Am Anfang der 39 Sekunden, die das Ende bedeuten, stehen Dunkelheit, Ungewißheit und Vergessen. Wo ist Christian Rauch angekommen? Was für eine merkwürdige Stadt umgibt ihn? In höchst eigentümlichen, verschwimmenden Bildern gleitet die Umgebung an ihm vorüber, Zeit und Raum scheinen aufgelöst. Eine Gestalt kommt ihm zu Hilfe, die ebenso verläßlich wie bedrohlich wirkt. Nach und nach, auf der Irrfahrt durch eine phantastische Stadtszenerie, steigen Erinnerungen auf: Wieder läuft Christian hinter Robert, dem großen Bruder, her, wie immer als sein kleinerer Schatten. Der See liegt hinter ihnen, die geangelten Fische zucken im Drahtkorb, die Kindersandalen knirschen im Kies. Vor ihnen in der Garteneinfahrt stehen drei Erwachsene, auf denen eine bedrückende Stille lastet. Die Mutter bleibt stumm, das Gesicht des Vaters ist erstarrt. An den Fremden darf man, soviel ist sicher, keineswegs das Wort richten.
Für die beiden Jungen ist es der letzte Abend ihrer Kindheit, der Tag, an dem sie aus ihrem behüteten Leben herausgerissen werden - Robert, weil er zu verstehen beginnt, Christian, weil er ahnt, was er nicht wissen will. Vierzig Jahre später noch treffen Christian diese Erinnerungen mit zerstörerischer Gewalt.

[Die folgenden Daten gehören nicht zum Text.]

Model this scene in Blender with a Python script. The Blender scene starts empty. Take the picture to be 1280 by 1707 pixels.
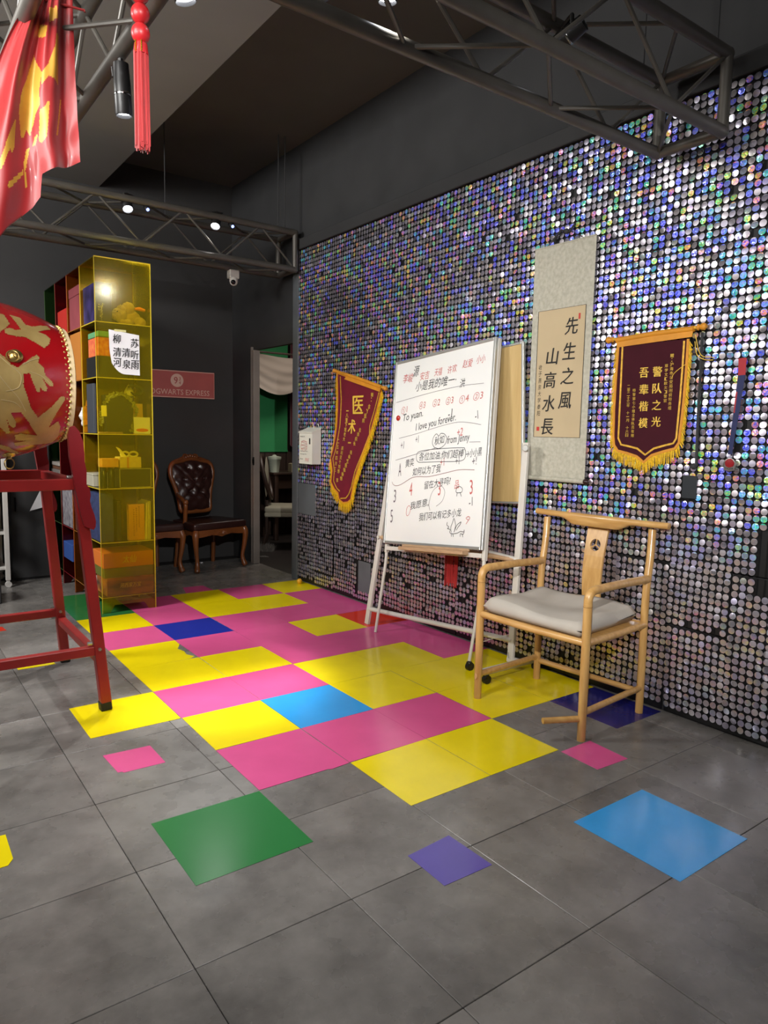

Thomas Lehr hat nach dem Roman "Nabokovs Katze" in dieser Novelle erneut ein literarisches Wagnis unternommen: In 39 Kapiteln werden die letzten 39 Sekunden eines Mannes in einer Sprache berichtet, die der extremen Situation entspricht und dem Gegenstand, einer Meditation über Wahrheit und Schuld.